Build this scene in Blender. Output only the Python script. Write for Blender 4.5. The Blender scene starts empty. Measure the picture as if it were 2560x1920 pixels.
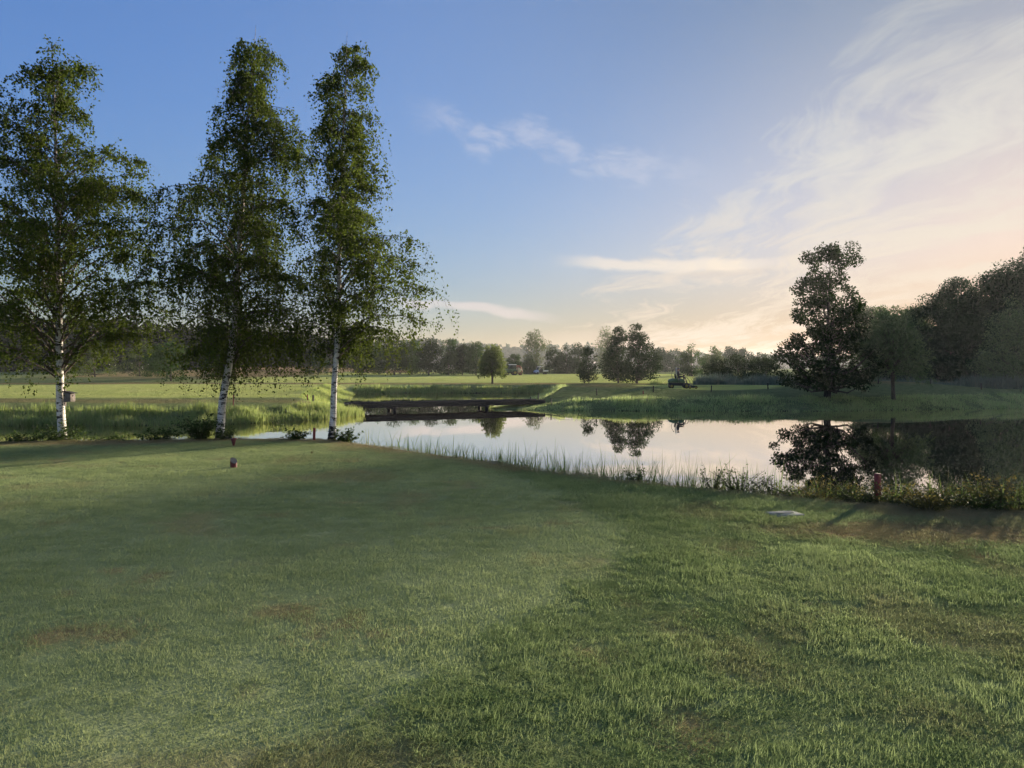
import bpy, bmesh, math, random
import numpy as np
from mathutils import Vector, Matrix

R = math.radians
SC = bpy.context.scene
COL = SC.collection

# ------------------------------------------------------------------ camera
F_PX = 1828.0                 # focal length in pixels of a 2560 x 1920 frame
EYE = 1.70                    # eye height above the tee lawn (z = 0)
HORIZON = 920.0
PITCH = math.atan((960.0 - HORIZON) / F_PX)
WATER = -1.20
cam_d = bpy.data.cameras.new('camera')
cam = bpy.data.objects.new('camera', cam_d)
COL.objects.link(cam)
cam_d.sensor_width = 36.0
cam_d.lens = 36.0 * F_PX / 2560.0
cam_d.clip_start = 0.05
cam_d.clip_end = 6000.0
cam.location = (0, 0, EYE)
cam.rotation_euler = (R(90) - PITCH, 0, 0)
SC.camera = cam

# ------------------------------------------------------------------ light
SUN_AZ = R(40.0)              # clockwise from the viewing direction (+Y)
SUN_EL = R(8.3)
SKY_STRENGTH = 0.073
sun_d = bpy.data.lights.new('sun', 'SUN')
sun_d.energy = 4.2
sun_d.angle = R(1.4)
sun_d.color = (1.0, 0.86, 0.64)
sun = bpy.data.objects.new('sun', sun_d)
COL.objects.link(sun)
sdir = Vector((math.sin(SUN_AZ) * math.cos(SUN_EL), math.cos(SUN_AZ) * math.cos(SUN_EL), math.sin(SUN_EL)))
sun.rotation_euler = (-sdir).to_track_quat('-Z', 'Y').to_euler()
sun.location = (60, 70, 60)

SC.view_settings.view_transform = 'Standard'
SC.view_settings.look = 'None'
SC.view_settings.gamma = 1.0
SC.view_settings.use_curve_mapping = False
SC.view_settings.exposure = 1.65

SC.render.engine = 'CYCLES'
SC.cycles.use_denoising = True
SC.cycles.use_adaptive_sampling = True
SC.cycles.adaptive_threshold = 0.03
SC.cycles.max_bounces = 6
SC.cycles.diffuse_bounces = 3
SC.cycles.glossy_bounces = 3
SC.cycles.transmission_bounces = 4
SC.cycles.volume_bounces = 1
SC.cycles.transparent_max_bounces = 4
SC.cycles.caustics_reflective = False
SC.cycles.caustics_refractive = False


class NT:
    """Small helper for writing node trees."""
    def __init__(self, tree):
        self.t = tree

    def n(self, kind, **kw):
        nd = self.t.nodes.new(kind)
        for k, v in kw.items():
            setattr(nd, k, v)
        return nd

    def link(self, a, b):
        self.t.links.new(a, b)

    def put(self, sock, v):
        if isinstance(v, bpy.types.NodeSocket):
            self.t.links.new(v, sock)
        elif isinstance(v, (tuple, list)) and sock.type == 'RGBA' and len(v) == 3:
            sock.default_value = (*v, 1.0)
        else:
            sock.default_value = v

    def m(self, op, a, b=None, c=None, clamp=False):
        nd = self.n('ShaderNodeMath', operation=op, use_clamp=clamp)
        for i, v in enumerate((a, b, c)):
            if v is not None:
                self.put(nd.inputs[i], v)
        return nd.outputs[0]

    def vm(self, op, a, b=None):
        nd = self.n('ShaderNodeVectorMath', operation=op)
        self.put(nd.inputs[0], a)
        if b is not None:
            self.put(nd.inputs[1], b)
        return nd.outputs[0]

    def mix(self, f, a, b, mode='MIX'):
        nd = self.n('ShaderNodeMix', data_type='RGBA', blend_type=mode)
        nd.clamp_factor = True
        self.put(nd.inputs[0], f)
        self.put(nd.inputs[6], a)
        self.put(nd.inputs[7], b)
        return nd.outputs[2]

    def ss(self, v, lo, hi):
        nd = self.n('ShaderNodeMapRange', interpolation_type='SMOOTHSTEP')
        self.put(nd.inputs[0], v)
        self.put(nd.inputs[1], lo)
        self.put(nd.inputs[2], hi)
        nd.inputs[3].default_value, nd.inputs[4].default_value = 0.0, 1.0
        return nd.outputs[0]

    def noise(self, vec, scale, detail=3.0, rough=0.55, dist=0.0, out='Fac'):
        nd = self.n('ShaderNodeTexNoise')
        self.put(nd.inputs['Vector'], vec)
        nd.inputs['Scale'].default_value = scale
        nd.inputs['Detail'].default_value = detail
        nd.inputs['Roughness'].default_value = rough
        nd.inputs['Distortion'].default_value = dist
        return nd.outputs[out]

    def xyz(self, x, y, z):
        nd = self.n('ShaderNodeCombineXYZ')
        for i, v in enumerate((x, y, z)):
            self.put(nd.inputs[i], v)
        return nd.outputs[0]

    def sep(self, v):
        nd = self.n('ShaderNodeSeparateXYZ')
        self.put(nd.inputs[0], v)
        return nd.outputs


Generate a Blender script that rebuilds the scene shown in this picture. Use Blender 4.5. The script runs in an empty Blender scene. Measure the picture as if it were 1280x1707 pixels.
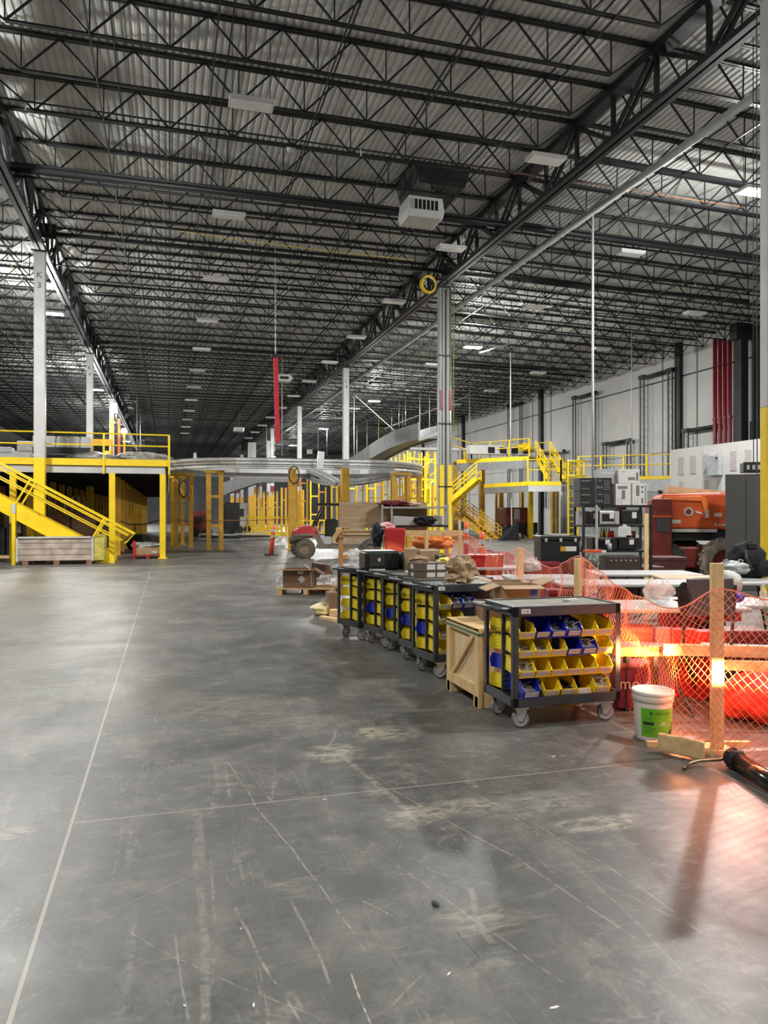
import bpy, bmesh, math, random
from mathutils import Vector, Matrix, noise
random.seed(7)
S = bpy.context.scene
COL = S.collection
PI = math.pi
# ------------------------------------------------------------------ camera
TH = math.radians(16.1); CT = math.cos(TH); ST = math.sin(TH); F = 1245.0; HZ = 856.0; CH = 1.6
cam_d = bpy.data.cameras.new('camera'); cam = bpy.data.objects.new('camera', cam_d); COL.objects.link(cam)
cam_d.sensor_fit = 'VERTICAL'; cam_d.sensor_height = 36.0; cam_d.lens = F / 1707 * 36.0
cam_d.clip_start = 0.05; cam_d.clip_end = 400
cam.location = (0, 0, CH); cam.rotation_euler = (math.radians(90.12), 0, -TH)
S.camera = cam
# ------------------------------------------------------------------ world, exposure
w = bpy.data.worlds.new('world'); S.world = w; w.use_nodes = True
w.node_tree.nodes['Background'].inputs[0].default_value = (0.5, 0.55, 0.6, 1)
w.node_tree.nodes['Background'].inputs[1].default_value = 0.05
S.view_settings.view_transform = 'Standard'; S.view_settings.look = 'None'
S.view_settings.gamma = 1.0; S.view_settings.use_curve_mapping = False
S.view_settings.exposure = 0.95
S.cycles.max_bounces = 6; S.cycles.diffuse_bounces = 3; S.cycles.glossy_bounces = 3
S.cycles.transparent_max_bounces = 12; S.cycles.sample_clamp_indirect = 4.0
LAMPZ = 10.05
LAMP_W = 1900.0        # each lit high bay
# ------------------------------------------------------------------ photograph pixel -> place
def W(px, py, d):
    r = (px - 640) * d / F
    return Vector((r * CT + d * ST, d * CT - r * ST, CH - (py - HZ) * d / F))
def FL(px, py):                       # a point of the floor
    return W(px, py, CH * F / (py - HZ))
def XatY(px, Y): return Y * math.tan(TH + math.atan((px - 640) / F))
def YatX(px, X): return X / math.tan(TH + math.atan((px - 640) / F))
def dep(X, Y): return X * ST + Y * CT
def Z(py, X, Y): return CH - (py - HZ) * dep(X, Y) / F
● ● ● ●
Short problem – Gather up every line from the listing above in which the word "Measure" occurs.

Right answer –
Build this scene in Blender. Output only the Python script. Write for Blender 4.5. The Blender scene starts empty. Measure the picture as if it were 2560x1920 pixels.
Generate a Blender script that rebuilds the scene shown in this picture. Use Blender 4.5. The script runs in an empty Blender scene. Measure the picture as if it were 1280x1707 pixels.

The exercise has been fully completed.